Kenny believes that condominiums, which have underperformed houses over the past two years, are a better bet because running costs are lower. He believes that his venture, Tuscana, at Champions Gate, in Polk County, southeast of Orlando, will appeal to British buyers who like Mediterranean-style resorts. Expect to pay $360,000 for a furnished, two-bedroom condominium, on which rents would be $99 to $185 nightly. Martin Harwood, 44, and his wife, Jackie, who have two sons, Greg, 16, and Ashley, 12, bought a third property in Florida recently, a three-bed condominium at Tuscana, after selling the other two. Martin says: “As a family with children, it’s a much better choice than Spain. The all-year weather, countless attractions and shops keep you occupied and we believe the long-term investment potential is still good.” www.tuscana.net
AMERICANS LOVE A BIT OF CANDY
DONALD TRUMP, the high priest of the US luxury market, went dangerously close to the wall in the early 1990s property slump, but he is sleeping easy this time round. Appetite for the superluxury homes on which he built an empire persists in cities such as New York, Chicago and Los Angeles, and with plenty of entrepreneurial wealth to pay for it, prices are rising even as the mainstream market falls. Now the Candy brothers are spreading their reach abroad, with the $500 million (£250 million) acquisition of a former department store in Beverly Hills. It’s a vast jump from the $33.5 million that the site cost three years ago — before plans were finalised for 252 apartments — and a testament to prices that the developer expects to achieve. A thousand local residents are said to lining up for an apartment, despite the £84 million per flat price tag of the most recent Candy & Candy scheme, One Hyde Park, in Central London. The development’s prime location on Wilshire and Santa Monica Boulevards, beside the Los Angeles Country Club and the Beverly Hilton, is clearly a selling point. But, notably, the scheme is also determinedly environmentally sensitive, having aimed at and won a rare gold LEED rating from the US Green Building Council. It seems that eco-homes have won over even the super-rich of the oil-hungry US. JUDITH HEYWOOD www.9900wilshire.com
ANALYSIS ANNE ASHWORTH
A WEAK dollar does not only turn our minds to thoughts of shopping sprees in Manhattan. As soon as the value of the pound sailed through $2 last week, interest surged in acquiring a second home in the US. James Hickman, of Caxton FX, the foreign currency group, reports a significant increase in inquiries. The firm, which exchanges and transfers funds, has even been contacted by clients yet to start househunting stateside but keen to exploit the dollar’s decline — although the currency could weaken further. “They are booking into the current rate; the $2 level is a significant psychological barrier,” Mr Hickman says.
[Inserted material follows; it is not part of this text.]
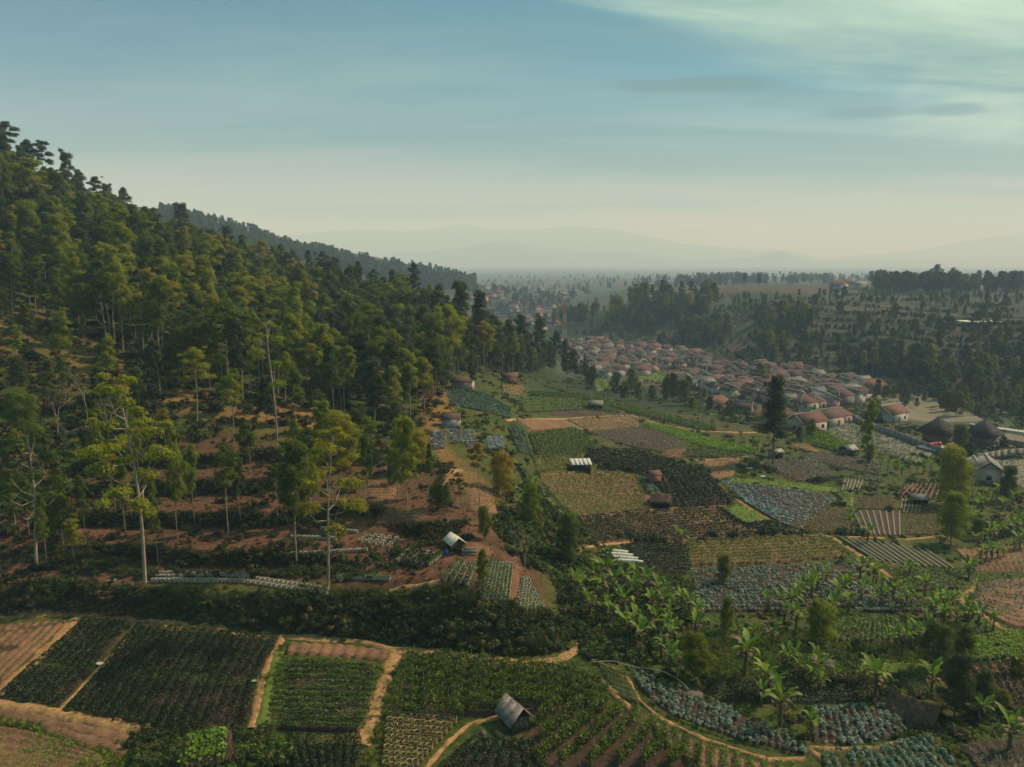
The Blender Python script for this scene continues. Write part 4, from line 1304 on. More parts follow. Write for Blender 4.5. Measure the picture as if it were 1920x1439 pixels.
def make_bare(seed):
    rnd = np.random.default_rng(seed)
    g = Geo()
    g2 = Geo()

    def grow(p, d, L, r, lev):
        n = 4
        pts = [p]
        for i in range(n):
            d = d + rnd.normal(size=3) * 0.13 + UP * 0.05
            d /= np.linalg.norm(d)
            pts.append(pts[-1] + d * L / n)
        pts = np.array(pts)
        (g if lev < 2 else g2).add(*tube(pts, np.linspace(r, r * 0.55, n + 1), 5 if lev < 2 else 3))
        if lev >= 4:
            return
        for k in range(3 if lev else 4):
            q = pts[rnd.integers(2, n + 1)]
            a = rnd.random() * 6.28
            dd = d * 0.75 + np.array([math.cos(a), math.sin(a), 0.25]) * rnd.uniform(0.45, 0.8)
            grow(q, dd / np.linalg.norm(dd), L * rnd.uniform(0.45, 0.65), r * 0.5, lev + 1)
    grow(np.zeros(3), np.array([0.03, 0.02, 1.0]), 9.5, 0.2, 0)
    return g.mesh('trunk', M_BONE, True), g2.mesh('twigs', M_BARK)


TREES = {}
for kind_, n_ in (('tall', 4), ('umbrella', 2), ('full', 4), ('column', 3), ('bushy', 3), ('ball', 4), ('spread', 2), ('ghost', 2)):
    TREES[kind_] = [make_tree(100 + 17 * i + len(kind_) * 7, kind_) for i in range(n_)]
TREES['bare'] = [make_bare(5 + i) for i in range(3)]


def dark_copy(lst, mat):
    out = []
    for tm, cm in lst:
        c = cm.copy()
        c.materials.clear(); c.materials.append(mat)
        out.append((tm, c))
    return out


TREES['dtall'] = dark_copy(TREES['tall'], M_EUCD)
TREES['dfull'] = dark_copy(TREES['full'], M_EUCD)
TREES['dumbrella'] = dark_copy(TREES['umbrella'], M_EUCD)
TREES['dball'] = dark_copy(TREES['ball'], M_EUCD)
tree_rnd = np.random.default_rng(77)
TREE_XY = []


def place_tree(kind, x, y, h, label, name='eucalyptus_tree', cat='tree', group=None, wide=1.0, lean=0.0, var=None, z=None):
    lst = TREES[kind]
    tm, cm = lst[tree_rnd.integers(len(lst)) if var is None else var % len(lst)]
    z = float(H(x, y)) - 0.15 if z is None else z
    s = h / 20.0
    root = link(name, None, None, (x, y, z), tree_rnd.random() * 6.28, (s * wide, s * wide, s))
    root.empty_display_size = 0.5
    if lean:
        root.rotation_euler = (0, lean, tree_rnd.random() * 0.6 - 0.3)
    link('trunk', tm, root)
    link('crown' if kind != 'bare' else 'twigs', cm, root)
    tag(root, label, cat, group)
    TREE_XY.append((x, y))
    return root


def tree_px(kind, bx, by, ty, label, name='eucalyptus_tree', **kw):
    """base pixel and top pixel row"""
    p = P1(bx, by)
    d = p[1] * CP - (p[2] - CAM_Z) * SP
    # height that reaches the pixel row ty at this place
    v = (719.5 - ty) / FPX
    k = (-SP + v * CP) / (CP + v * SP)
    h = (CAM_Z + k * p[1]) - p[2]
    return place_tree(kind, p[0], p[1], max(1.5, h), label, name, **kw)


# trees one can single out
tree_px('spread', 275, 1094, 702, 'tallest pale trunked eucalyptus in front of the forest, crown in green plates', wide=0.9, var=0)
tree_px('spread', 72, 1066, 798, 'spreading pale limbed eucalyptus at the left edge of the brown slope', wide=1.05, var=1)
tree_px('tall', 88, 1062, 930, 'thin young eucalyptus beside the spreading one at left', wide=0.6)
tree_px('umbrella', 430, 1008, 832, 'slender lollipop eucalyptus on the brown terraces', wide=0.75, var=0)
tree_px('ghost', 517, 826, 598, 'tall white trunked eucalyptus with nearly bare forked limbs', wide=0.9, var=0)
tree_px('tall', 556, 1062, 826, 'leaning eucalyptus above the grow bag strip', wide=0.85, lean=0.05)
tree_px('spread', 612, 1102, 792, 'forked pale eucalyptus leaning right over the brown slope', wide=0.85, lean=0.09)
tree_px('tall', 334, 1012, 838, 'thin eucalyptus right of the tallest pale trunked one', wide=0.6)
tree_px('tall', 296, 1062, 900, 'sapling eucalyptus at the foot of the tallest one', wide=0.5)
tree_px('umbrella', 520, 985, 868, 'small flat crowned eucalyptus on the middle terrace', wide=0.8)
tree_px('umbrella', 580, 940, 800, 'flat crowned eucalyptus below the nearly bare one', wide=1.1)
tree_px('full', 762, 945, 782, 'full crowned eucalyptus at the right end of the brown slope', wide=0.8)
tree_px('tall', 745, 930, 800, 'thin trunked eucalyptus left of the full crowned one', wide=0.8)
tree_px('umbrella', 898, 950, 830, 'thin eucalyptus above the ochre plots', wide=0.7)
tree_px('tall', 836, 976, 905, 'very thin young tree behind the white tarp shack', wide=0.55)
tree_px('bushy', 942, 930, 848, 'broad bushy tree over the ochre plots', 'bushy_tree', wide=0.95)
tree_px('ball', 908, 1012, 948, 'round dark tree right of the white tarp shack', 'bushy_tree', wide=0.7)
tree_px('bushy', 995, 985, 908, 'yellow green bushy tree left of the hedge bund', 'bushy_tree', wide=0.8)
tree_px('bushy', 1062, 1052, 962, 'dark bushy tree at the foot of the hedge bund', 'bushy_tree', wide=0.8)
tree_px('tall', 902, 1124, 1028, 'slim tree standing between the grow bag beds', wide=0.7)
tree_px('bare', 985, 1075, 985, 'bare multi stemmed shrub right of the grow bag beds', 'bare_tree', wide=1.2)
tree_px('tall', 818, 712, 590, 'tall orange tinged eucalyptus at the right end of the forest', wide=0.7)
tree_px('ghost', 812, 735, 640, 'pale trunked eucalyptus on the forest edge', wide=0.7)
tree_px('ball', 735, 912, 868, 'dark round bush tree on the brown slope', 'bushy_tree', wide=0.8)
tree_px('bushy', 820, 955, 905, 'yellowish bushy tree above the dry beds', 'bushy_tree', wide=1.1)
tree_px('bare', 205, 850, 690, 'grey leafless tree in the dark scrub, rightmost of three', 'bare_tree', wide=0.9)
tree_px('bare', 165, 790, 665, 'grey leafless tree in the dark scrub, middle of three', 'bare_tree', wide=0.8)
tree_px('bare', 110, 830, 690, 'grey leafless tree in the dark scrub, leftmost of three', 'bare_tree', wide=0.8)
tree_px('ghost', 200, 650, 540, 'pale forked eucalyptus high in the dark scrub', wide=0.8, var=1)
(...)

Prospective buyers should find bargain real estate readily available: house prices have subsided alongside the dollar. But anyone looking for a quick gain should be aware that there seems little prospect of imminent recovery in the housing market; indeed there is talk of further falls. Even when the mood improves, some expect a level of annual increase that barely keeps pace with inflation. Luxury property in New York, Chicago and some other cities remains unaffected by the general malaise, but elsewhere “flipping a condo” is no longer a profitable pastime.
Everyone is waiting to see how the economy will respond to the fallout from the sub-prime scandal, one of the factors that is depressing house prices. Aspiring homeowners in the sub-prime category (that is, with poor credit records) were sold mortgages with absurdly low initial repayments. When these repayments were reset at a higher level, borrowers buckled under the burden; about 1.5 million could now face the loss of their homes. It has emerged that many had “secret seconds”, additional loans advanced against their properties of which their mortgage companies knew nothing. One of the consequences could be a sharp downturn in consumer confidence — bad for the economy and more bad news for house prices.